_WHAT IS NEEDED_.
Keep only the lines that hold the string "picture", filtering out the rest of the entries below.
━━ DATASET
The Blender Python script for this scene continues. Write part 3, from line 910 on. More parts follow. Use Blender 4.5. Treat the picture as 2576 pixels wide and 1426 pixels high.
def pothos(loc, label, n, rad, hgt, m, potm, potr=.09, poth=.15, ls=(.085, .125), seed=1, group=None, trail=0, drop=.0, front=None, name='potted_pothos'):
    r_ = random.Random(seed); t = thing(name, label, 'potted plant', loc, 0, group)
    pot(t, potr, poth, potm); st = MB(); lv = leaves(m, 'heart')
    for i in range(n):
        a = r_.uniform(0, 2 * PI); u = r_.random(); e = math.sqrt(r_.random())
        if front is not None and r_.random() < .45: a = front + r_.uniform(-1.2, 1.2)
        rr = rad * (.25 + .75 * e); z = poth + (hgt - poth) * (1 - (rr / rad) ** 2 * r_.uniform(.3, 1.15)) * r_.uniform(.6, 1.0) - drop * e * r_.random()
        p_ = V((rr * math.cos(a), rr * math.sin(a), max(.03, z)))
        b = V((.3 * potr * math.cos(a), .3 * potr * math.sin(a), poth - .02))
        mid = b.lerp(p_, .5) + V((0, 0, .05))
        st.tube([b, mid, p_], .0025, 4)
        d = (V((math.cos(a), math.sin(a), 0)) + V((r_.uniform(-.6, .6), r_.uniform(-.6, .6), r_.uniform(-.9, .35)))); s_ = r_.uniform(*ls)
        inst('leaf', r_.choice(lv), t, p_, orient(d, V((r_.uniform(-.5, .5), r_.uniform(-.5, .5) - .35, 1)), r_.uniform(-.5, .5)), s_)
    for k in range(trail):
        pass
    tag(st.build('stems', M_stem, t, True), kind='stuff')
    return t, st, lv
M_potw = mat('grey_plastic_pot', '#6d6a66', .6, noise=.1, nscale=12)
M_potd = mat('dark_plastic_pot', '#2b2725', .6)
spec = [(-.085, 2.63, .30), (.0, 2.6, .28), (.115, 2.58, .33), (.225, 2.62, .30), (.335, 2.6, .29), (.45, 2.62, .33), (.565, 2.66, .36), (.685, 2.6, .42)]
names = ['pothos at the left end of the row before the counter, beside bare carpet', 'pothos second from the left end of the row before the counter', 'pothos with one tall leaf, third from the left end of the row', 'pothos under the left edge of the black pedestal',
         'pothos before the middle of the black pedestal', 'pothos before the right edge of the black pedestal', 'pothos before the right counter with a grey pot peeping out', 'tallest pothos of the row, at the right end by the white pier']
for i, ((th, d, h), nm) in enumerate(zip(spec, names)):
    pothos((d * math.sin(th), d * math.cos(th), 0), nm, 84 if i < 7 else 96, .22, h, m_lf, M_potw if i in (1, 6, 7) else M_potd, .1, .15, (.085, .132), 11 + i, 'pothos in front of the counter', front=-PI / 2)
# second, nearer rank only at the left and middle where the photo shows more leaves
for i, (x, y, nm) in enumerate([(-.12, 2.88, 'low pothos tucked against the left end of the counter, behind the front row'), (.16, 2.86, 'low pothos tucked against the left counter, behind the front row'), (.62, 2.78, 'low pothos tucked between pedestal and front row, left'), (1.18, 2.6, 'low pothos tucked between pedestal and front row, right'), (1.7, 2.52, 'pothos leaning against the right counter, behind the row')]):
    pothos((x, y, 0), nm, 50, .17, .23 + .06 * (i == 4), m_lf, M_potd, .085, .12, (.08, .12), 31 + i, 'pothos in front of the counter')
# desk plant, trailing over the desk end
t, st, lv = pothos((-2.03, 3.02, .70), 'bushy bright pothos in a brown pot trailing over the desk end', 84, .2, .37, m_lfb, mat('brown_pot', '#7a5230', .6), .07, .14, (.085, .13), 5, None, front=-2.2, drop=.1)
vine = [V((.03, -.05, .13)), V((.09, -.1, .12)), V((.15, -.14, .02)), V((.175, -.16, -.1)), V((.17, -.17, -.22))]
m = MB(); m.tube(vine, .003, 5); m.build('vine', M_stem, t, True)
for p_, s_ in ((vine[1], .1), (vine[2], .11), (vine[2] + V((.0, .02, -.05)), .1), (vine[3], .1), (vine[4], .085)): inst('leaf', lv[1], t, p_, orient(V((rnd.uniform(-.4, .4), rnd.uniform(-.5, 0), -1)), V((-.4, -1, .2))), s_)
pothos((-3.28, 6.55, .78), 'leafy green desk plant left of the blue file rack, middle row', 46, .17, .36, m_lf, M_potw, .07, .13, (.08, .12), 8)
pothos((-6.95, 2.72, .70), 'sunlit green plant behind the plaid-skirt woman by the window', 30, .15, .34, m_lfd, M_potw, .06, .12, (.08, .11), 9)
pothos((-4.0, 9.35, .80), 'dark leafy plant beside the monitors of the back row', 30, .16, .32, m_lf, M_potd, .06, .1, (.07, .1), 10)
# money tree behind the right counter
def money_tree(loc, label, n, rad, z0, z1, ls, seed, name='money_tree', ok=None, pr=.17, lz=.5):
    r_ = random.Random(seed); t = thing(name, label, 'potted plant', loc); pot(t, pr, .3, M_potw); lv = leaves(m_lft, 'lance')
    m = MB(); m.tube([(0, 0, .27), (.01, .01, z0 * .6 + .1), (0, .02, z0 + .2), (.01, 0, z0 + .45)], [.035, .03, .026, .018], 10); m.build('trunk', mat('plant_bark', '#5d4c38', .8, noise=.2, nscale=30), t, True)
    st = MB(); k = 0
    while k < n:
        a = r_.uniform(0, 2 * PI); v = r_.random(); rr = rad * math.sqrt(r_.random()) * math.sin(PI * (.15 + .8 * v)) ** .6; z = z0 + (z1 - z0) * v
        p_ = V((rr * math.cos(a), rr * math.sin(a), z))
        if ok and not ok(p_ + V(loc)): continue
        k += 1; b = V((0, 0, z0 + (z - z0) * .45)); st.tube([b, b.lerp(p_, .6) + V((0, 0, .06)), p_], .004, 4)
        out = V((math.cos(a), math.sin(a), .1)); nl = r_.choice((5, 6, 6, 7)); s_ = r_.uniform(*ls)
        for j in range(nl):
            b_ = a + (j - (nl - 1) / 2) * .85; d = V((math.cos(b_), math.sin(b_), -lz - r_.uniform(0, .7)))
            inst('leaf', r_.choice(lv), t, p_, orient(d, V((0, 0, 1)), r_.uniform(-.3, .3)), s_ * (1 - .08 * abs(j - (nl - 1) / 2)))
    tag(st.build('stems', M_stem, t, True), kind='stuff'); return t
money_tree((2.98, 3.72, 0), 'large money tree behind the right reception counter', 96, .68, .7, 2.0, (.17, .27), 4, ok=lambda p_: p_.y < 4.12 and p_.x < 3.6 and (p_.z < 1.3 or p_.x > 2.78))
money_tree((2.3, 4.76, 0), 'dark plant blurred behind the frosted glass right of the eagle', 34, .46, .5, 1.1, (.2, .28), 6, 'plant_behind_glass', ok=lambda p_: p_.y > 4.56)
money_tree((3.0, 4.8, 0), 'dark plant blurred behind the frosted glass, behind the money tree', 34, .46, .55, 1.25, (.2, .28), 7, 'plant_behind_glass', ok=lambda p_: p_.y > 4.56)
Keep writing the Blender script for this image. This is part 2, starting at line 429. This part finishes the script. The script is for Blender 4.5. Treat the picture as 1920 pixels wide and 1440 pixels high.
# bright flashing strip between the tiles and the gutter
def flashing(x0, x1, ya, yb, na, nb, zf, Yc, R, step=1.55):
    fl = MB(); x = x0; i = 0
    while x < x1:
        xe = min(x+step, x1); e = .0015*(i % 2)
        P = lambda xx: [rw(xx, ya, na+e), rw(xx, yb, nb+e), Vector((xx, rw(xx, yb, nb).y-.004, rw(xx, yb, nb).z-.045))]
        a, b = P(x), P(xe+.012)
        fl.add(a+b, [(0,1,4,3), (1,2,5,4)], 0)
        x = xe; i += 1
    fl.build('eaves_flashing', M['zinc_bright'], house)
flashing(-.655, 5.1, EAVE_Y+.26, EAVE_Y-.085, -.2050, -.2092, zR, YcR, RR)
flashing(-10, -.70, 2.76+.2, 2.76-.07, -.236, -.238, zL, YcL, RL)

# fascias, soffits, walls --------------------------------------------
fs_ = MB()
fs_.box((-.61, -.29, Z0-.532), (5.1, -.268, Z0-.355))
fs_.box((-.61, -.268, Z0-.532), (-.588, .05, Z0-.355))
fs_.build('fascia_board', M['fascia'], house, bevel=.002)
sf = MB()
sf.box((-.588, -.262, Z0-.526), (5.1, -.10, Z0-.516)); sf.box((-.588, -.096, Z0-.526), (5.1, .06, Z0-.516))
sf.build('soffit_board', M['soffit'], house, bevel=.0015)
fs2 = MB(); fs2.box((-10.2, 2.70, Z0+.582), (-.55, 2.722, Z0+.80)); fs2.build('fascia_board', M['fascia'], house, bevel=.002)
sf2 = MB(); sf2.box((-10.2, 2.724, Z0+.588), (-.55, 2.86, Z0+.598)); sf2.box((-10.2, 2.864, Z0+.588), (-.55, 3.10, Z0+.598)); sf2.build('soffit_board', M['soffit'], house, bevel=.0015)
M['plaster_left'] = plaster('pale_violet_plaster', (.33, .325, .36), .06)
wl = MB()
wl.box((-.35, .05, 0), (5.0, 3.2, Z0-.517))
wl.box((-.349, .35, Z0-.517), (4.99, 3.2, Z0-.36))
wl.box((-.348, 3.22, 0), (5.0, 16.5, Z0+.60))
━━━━
_RESPONSE TO THE EXERCISE_.
The Blender Python script for this scene continues. Write part 3, from line 910 on. More parts follow. Use Blender 4.5. Treat the picture as 2576 pixels wide and 1426 pixels high.
Keep writing the Blender script for this image. This is part 2, starting at line 429. This part finishes the script. The script is for Blender 4.5. Treat the picture as 1920 pixels wide and 1440 pixels high.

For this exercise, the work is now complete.